Write the material out again exactly as it stands.
-- start --
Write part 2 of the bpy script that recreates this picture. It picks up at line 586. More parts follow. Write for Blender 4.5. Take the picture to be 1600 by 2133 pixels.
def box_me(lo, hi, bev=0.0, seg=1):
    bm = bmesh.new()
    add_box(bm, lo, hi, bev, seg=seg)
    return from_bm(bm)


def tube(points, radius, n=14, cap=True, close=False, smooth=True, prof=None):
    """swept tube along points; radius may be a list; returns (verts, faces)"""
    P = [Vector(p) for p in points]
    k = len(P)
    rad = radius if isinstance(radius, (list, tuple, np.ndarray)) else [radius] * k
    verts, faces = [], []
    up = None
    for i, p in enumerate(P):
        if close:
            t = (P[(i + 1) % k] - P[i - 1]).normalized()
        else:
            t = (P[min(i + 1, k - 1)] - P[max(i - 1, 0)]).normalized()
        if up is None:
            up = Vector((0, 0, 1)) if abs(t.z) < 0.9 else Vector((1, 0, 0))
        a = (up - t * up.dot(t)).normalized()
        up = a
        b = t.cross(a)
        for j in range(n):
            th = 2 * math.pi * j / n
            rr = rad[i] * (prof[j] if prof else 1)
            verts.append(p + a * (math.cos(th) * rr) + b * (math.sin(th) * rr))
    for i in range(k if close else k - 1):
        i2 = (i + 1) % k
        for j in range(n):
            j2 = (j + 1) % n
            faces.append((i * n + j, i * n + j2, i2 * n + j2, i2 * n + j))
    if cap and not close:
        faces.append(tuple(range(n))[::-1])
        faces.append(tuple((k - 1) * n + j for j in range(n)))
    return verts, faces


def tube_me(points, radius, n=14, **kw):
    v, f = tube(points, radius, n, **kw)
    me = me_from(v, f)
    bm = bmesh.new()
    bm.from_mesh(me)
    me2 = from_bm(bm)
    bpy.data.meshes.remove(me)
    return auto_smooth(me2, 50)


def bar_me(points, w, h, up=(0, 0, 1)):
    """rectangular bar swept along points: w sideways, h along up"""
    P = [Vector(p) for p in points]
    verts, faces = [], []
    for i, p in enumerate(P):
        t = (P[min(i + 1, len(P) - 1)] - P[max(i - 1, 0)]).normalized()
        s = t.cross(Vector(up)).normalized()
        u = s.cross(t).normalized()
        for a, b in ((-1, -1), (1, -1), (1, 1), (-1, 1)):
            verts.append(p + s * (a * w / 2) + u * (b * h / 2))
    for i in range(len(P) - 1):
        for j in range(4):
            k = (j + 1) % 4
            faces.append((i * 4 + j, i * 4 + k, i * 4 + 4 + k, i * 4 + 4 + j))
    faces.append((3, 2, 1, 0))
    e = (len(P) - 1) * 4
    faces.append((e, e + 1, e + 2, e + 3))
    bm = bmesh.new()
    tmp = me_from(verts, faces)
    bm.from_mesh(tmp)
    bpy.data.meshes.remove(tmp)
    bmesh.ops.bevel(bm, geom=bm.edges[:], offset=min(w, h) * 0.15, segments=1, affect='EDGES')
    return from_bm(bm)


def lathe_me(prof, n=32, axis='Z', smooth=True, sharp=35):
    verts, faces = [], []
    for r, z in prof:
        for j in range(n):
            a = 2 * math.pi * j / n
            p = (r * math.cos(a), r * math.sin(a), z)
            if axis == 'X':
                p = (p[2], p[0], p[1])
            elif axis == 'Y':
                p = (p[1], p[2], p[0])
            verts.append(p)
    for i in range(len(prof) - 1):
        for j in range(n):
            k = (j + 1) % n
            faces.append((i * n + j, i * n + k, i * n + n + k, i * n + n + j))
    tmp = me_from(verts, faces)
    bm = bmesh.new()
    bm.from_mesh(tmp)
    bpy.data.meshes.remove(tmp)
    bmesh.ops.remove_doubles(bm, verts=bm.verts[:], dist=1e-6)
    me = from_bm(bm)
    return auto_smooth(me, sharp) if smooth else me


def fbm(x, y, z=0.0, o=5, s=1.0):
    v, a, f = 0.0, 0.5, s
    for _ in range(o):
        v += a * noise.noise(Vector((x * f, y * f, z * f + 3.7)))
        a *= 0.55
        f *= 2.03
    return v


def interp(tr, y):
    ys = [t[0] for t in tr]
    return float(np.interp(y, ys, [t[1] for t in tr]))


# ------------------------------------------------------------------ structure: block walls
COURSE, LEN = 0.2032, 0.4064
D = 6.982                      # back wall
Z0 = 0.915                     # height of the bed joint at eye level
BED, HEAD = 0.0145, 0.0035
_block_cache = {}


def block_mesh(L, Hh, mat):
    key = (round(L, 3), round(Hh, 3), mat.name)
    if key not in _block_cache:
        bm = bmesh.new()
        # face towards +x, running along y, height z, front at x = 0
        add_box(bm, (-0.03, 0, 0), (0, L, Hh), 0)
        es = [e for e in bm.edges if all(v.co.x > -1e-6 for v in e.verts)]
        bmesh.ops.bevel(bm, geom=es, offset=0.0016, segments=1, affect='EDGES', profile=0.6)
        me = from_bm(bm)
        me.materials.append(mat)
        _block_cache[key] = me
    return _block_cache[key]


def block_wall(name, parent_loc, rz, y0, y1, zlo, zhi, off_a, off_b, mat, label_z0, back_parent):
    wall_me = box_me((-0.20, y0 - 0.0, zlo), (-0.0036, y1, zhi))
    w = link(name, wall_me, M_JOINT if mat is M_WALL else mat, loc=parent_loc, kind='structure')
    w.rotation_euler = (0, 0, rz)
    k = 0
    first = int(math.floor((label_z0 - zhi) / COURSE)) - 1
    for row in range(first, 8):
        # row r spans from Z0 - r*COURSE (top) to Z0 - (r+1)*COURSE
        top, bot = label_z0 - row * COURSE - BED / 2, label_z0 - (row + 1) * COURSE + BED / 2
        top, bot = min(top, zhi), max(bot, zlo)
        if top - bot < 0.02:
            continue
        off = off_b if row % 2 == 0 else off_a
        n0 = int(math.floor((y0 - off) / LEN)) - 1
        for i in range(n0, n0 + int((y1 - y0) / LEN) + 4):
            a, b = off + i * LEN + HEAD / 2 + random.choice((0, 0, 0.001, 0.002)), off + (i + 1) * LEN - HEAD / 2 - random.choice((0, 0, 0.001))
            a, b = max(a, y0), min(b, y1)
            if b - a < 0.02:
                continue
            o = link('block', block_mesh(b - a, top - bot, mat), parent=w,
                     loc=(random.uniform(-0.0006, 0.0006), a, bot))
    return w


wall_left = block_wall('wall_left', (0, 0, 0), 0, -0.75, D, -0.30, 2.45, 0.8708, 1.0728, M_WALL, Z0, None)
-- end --
* Written answer *
Write part 2 of the bpy script that recreates this picture. It picks up at line 586. More parts follow. Write for Blender 4.5. Take the picture to be 1600 by 2133 pixels.
def box_me(lo, hi, bev=0.0, seg=1):
    bm = bmesh.new()
    add_box(bm, lo, hi, bev, seg=seg)
    return from_bm(bm)


def tube(points, radius, n=14, cap=True, close=False, smooth=True, prof=None):
    """swept tube along points; radius may be a list; returns (verts, faces)"""
    P = [Vector(p) for p in points]
    k = len(P)
    rad = radius if isinstance(radius, (list, tuple, np.ndarray)) else [radius] * k
    verts, faces = [], []
    up = None
    for i, p in enumerate(P):
        if close:
            t = (P[(i + 1) % k] - P[i - 1]).normalized()
        else:
            t = (P[min(i + 1, k - 1)] - P[max(i - 1, 0)]).normalized()
        if up is None:
            up = Vector((0, 0, 1)) if abs(t.z) < 0.9 else Vector((1, 0, 0))
        a = (up - t * up.dot(t)).normalized()
        up = a
        b = t.cross(a)
        for j in range(n):
            th = 2 * math.pi * j / n
            rr = rad[i] * (prof[j] if prof else 1)
            verts.append(p + a * (math.cos(th) * rr) + b * (math.sin(th) * rr))
    for i in range(k if close else k - 1):
        i2 = (i + 1) % k
        for j in range(n):
            j2 = (j + 1) % n
            faces.append((i * n + j, i * n + j2, i2 * n + j2, i2 * n + j))
    if cap and not close:
        faces.append(tuple(range(n))[::-1])
        faces.append(tuple((k - 1) * n + j for j in range(n)))
    return verts, faces


def tube_me(points, radius, n=14, **kw):
    v, f = tube(points, radius, n, **kw)
    me = me_from(v, f)
    bm = bmesh.new()
    bm.from_mesh(me)
    me2 = from_bm(bm)
    bpy.data.meshes.remove(me)
    return auto_smooth(me2, 50)


def bar_me(points, w, h, up=(0, 0, 1)):
    """rectangular bar swept along points: w sideways, h along up"""
    P = [Vector(p) for p in points]
    verts, faces = [], []
    for i, p in enumerate(P):
        t = (P[min(i + 1, len(P) - 1)] - P[max(i - 1, 0)]).normalized()
        s = t.cross(Vector(up)).normalized()
        u = s.cross(t).normalized()
        for a, b in ((-1, -1), (1, -1), (1, 1), (-1, 1)):
            verts.append(p + s * (a * w / 2) + u * (b * h / 2))
    for i in range(len(P) - 1):
        for j in range(4):
            k = (j + 1) % 4
            faces.append((i * 4 + j, i * 4 + k, i * 4 + 4 + k, i * 4 + 4 + j))
    faces.append((3, 2, 1, 0))
    e = (len(P) - 1) * 4
    faces.append((e, e + 1, e + 2, e + 3))
    bm = bmesh.new()
    tmp = me_from(verts, faces)
    bm.from_mesh(tmp)
    bpy.data.meshes.remove(tmp)
    bmesh.ops.bevel(bm, geom=bm.edges[:], offset=min(w, h) * 0.15, segments=1, affect='EDGES')
    return from_bm(bm)


def lathe_me(prof, n=32, axis='Z', smooth=True, sharp=35):
    verts, faces = [], []
    for r, z in prof:
        for j in range(n):
            a = 2 * math.pi * j / n
            p = (r * math.cos(a), r * math.sin(a), z)
            if axis == 'X':
                p = (p[2], p[0], p[1])
            elif axis == 'Y':
                p = (p[1], p[2], p[0])
            verts.append(p)
    for i in range(len(prof) - 1):
        for j in range(n):
            k = (j + 1) % n
            faces.append((i * n + j, i * n + k, i * n + n + k, i * n + n + j))
    tmp = me_from(verts, faces)
    bm = bmesh.new()
    bm.from_mesh(tmp)
    bpy.data.meshes.remove(tmp)
    bmesh.ops.remove_doubles(bm, verts=bm.verts[:], dist=1e-6)
    me = from_bm(bm)
    return auto_smooth(me, sharp) if smooth else me


def fbm(x, y, z=0.0, o=5, s=1.0):
    v, a, f = 0.0, 0.5, s
    for _ in range(o):
        v += a * noise.noise(Vector((x * f, y * f, z * f + 3.7)))
        a *= 0.55
        f *= 2.03
    return v


def interp(tr, y):
    ys = [t[0] for t in tr]
    return float(np.interp(y, ys, [t[1] for t in tr]))


# ------------------------------------------------------------------ structure: block walls
COURSE, LEN = 0.2032, 0.4064
D = 6.982                      # back wall
Z0 = 0.915                     # height of the bed joint at eye level
BED, HEAD = 0.0145, 0.0035
_block_cache = {}


def block_mesh(L, Hh, mat):
    key = (round(L, 3), round(Hh, 3), mat.name)
    if key not in _block_cache:
        bm = bmesh.new()
        # face towards +x, running along y, height z, front at x = 0
        add_box(bm, (-0.03, 0, 0), (0, L, Hh), 0)
        es = [e for e in bm.edges if all(v.co.x > -1e-6 for v in e.verts)]
        bmesh.ops.bevel(bm, geom=es, offset=0.0016, segments=1, affect='EDGES', profile=0.6)
        me = from_bm(bm)
        me.materials.append(mat)
        _block_cache[key] = me
    return _block_cache[key]


def block_wall(name, parent_loc, rz, y0, y1, zlo, zhi, off_a, off_b, mat, label_z0, back_parent):
    wall_me = box_me((-0.20, y0 - 0.0, zlo), (-0.0036, y1, zhi))
    w = link(name, wall_me, M_JOINT if mat is M_WALL else mat, loc=parent_loc, kind='structure')
    w.rotation_euler = (0, 0, rz)
    k = 0
    first = int(math.floor((label_z0 - zhi) / COURSE)) - 1
    for row in range(first, 8):
        # row r spans from Z0 - r*COURSE (top) to Z0 - (r+1)*COURSE
        top, bot = label_z0 - row * COURSE - BED / 2, label_z0 - (row + 1) * COURSE + BED / 2
        top, bot = min(top, zhi), max(bot, zlo)
        if top - bot < 0.02:
            continue
        off = off_b if row % 2 == 0 else off_a
        n0 = int(math.floor((y0 - off) / LEN)) - 1
        for i in range(n0, n0 + int((y1 - y0) / LEN) + 4):
            a, b = off + i * LEN + HEAD / 2 + random.choice((0, 0, 0.001, 0.002)), off + (i + 1) * LEN - HEAD / 2 - random.choice((0, 0, 0.001))
            a, b = max(a, y0), min(b, y1)
            if b - a < 0.02:
                continue
            o = link('block', block_mesh(b - a, top - bot, mat), parent=w,
                     loc=(random.uniform(-0.0006, 0.0006), a, bot))
    return w


wall_left = block_wall('wall_left', (0, 0, 0), 0, -0.75, D, -0.30, 2.45, 0.8708, 1.0728, M_WALL, Z0, None)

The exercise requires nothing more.